Seitdem ist viel passiert: Fenerbahces Aktien an der Börse stürzten 2011 ins Bodenlose, Stammspieler wie Mamadou Niang, Diego Lugano oder Andre Santos verließen kurzerhand den Klub und man war quasi handlungsunfähig, da Yildirim noch Monate im Gefängnis blieb.

Die UEFA hat im Sommer Fenerbahce nun endgültig für zwei Jahre aus allen europäischen Wettbewerben ausgeschlossen, weil sie die Manipulation als erwiesen sah.
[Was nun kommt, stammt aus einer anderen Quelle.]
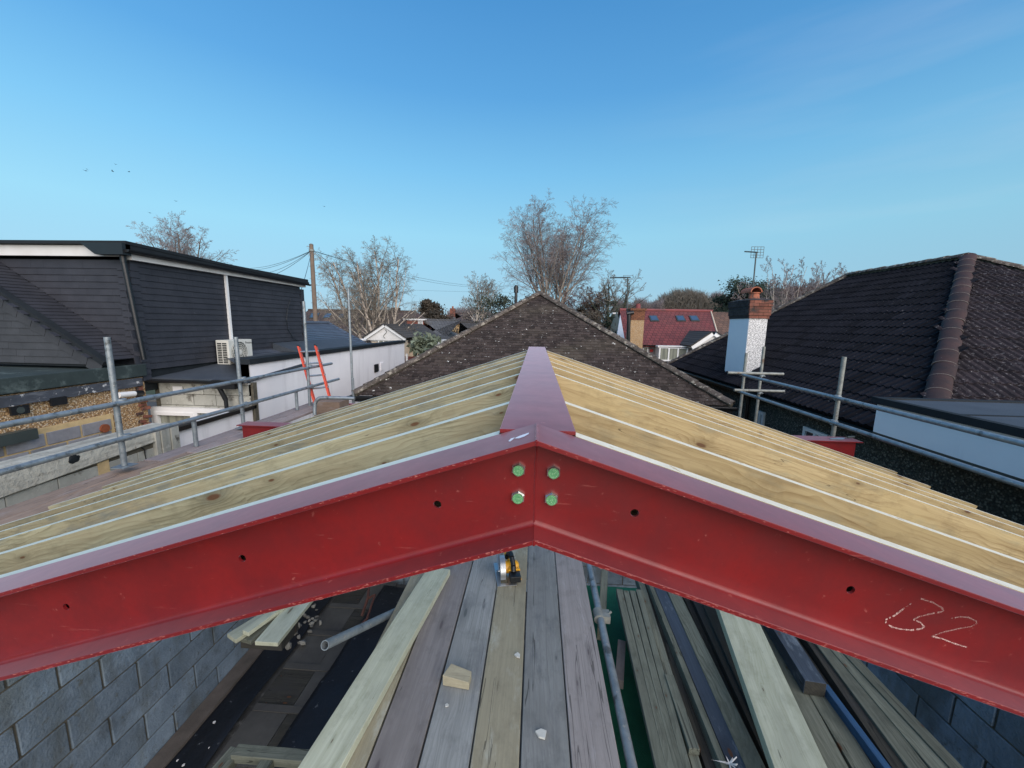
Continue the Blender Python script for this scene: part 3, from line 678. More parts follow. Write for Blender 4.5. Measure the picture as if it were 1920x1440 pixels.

Der internationale Sportgerichtshof CAS entsprach der Entscheidung der europäischen Fußball-Union.

Mannschaft beeindruckt

Auch die türkische Justiz hat Gefängnisstrafen ausgesprochen. Yildirim muss demnach sechs Jahre und drei Monate hinter Gitter: Ein Berufungsgericht soll bald endgültig eine Entscheidung fällen. Eine Wende ist kaum zu erwarten. Möglicherweise muss Fenerbahce bald sogar die Präsidentschaftswahl wiederholen, wenn Yildirim endgültig aus dem Verkehr gezogen wird.

Was sich aber seit dem 3. Juli 2011 nie verändert hat, ist die unter diesen Rahmenbedingungen schier unglaubliche Leistung der Fußball-Mannschaft.
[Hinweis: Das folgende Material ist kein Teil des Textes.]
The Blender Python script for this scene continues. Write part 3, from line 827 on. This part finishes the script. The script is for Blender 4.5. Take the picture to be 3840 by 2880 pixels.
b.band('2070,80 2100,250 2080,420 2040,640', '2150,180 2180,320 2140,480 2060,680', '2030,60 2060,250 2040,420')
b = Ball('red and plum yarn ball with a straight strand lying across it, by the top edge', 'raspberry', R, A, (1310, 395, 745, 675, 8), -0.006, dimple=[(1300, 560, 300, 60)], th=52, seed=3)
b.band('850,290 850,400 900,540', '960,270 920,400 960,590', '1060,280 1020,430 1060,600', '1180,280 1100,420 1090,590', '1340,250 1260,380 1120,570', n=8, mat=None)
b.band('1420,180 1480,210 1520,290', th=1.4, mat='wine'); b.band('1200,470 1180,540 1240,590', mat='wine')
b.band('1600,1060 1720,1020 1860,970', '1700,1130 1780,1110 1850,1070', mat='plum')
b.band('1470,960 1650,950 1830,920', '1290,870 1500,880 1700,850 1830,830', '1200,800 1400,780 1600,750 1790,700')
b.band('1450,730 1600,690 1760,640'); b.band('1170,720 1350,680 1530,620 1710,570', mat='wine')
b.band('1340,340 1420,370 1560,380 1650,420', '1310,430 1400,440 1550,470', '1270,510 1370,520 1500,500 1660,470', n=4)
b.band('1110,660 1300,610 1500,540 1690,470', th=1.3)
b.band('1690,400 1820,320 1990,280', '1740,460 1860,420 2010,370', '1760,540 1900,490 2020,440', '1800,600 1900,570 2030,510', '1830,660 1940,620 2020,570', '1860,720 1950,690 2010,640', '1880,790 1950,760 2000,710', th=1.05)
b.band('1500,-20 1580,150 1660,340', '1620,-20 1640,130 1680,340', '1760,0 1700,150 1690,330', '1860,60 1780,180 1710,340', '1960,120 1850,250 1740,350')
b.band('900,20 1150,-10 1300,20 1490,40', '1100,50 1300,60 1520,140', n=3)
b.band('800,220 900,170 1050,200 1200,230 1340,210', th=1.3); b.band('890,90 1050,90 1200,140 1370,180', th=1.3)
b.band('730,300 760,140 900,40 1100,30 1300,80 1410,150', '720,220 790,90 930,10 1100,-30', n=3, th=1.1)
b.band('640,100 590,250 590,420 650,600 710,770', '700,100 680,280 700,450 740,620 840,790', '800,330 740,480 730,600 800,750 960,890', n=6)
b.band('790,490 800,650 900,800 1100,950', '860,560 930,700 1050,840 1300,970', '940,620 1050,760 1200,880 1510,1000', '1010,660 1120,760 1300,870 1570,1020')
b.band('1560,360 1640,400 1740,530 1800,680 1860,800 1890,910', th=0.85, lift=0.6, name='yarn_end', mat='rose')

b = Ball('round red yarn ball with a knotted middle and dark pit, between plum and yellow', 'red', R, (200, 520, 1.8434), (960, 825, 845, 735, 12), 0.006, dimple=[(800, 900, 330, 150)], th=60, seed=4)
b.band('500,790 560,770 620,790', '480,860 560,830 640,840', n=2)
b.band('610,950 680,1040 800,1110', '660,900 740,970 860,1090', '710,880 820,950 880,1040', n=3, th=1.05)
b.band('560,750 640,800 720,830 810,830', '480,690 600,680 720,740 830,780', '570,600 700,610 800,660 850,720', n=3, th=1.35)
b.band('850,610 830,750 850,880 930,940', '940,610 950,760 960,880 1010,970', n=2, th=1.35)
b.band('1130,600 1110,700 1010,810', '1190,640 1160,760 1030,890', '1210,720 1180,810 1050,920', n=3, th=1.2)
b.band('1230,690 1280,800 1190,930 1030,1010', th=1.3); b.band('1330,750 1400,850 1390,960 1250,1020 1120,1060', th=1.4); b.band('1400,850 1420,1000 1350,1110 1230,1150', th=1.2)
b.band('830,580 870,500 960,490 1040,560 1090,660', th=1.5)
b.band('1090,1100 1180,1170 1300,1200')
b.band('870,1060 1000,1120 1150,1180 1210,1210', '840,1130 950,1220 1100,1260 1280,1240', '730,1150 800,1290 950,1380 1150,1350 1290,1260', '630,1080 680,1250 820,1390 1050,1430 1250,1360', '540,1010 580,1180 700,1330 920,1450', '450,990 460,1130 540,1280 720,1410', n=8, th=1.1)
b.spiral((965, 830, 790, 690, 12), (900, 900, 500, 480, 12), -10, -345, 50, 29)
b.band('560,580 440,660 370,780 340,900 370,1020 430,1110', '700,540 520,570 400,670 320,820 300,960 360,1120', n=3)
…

Viele andere Klubs wären unter der Wucht des Drucks womöglich auseinandergefallen: Fenerbahce dagegen verwandelt seither die Wut im Bauch in eine Energie, mit der man zweimal Vizemeister wurde und in der Vorsaison erstmals ein europäisches Halbfinale erreichte.

Yanal als Vater des Erfolgs

"Wir sind als Mannschaft darauf getrimmt, niemals zurückzustecken. Das macht uns so stark", sagt Torhüter Volkan Demirel, der Feners besonderen Zusammenhalt und Teamgeist wie kaum ein anderer verkörpert.

Auch in dieser Saison trotzt die Truppe von Ersun Yanal jeglichen Rückschlägen im Umfeld: Fenerbahce ist unangefochten Tabellenführer, spielt den besten und vor allem ansehnlichsten Fußball der Liga und scheint in dieser Spielzeit auch gefestigter denn je zu sein.

Das ist vor allem ein Verdienst des Trainers Yanal, der im Sommer maximal als Notnagel für den zurückgetretenen Aykut Kocaman kam, weil der Klub im Zuge der UEFA-Strafen nicht wusste, wie es weitergeht. Doch Yanal ließ sich nicht beirren und baute seine Mannschaft behutsam auf.

Vor allem auf dem Transfermarkt bewies er ein gutes Händchen: Bruno Alves erweist sich bisher als starker Abwehrchef, Alper Potuk, den Yanal aus Eskisehir mitnahm, schlug ein und Emmanuel Emenike, den Yanal durchboxte, als man schon mit Benficas Oscar Cardozo einig war, erhöhte die Qualität im Angriff erheblich.

"Diese Mannschaft gibt mir ein gutes Gefühl", sagt Yanal. "Sie vermittelt mir Hoffnung, dass wir Großes erreichen können."

Das vorläufige Saisonhighlight könnte ein Derby-Sieg gegen den ewigen Erzrivalen Galatasaray (So., 18 Uhr im LIVE-TICKER) sein. "Ein Derby-Sieg wäre schön, aber wichtiger ist die Meisterschaft. Wichtig ist, dass wir die Serie fortführen", sagt Bruno Alves. Abdullah Kigili wird ihm sicher zustimmen.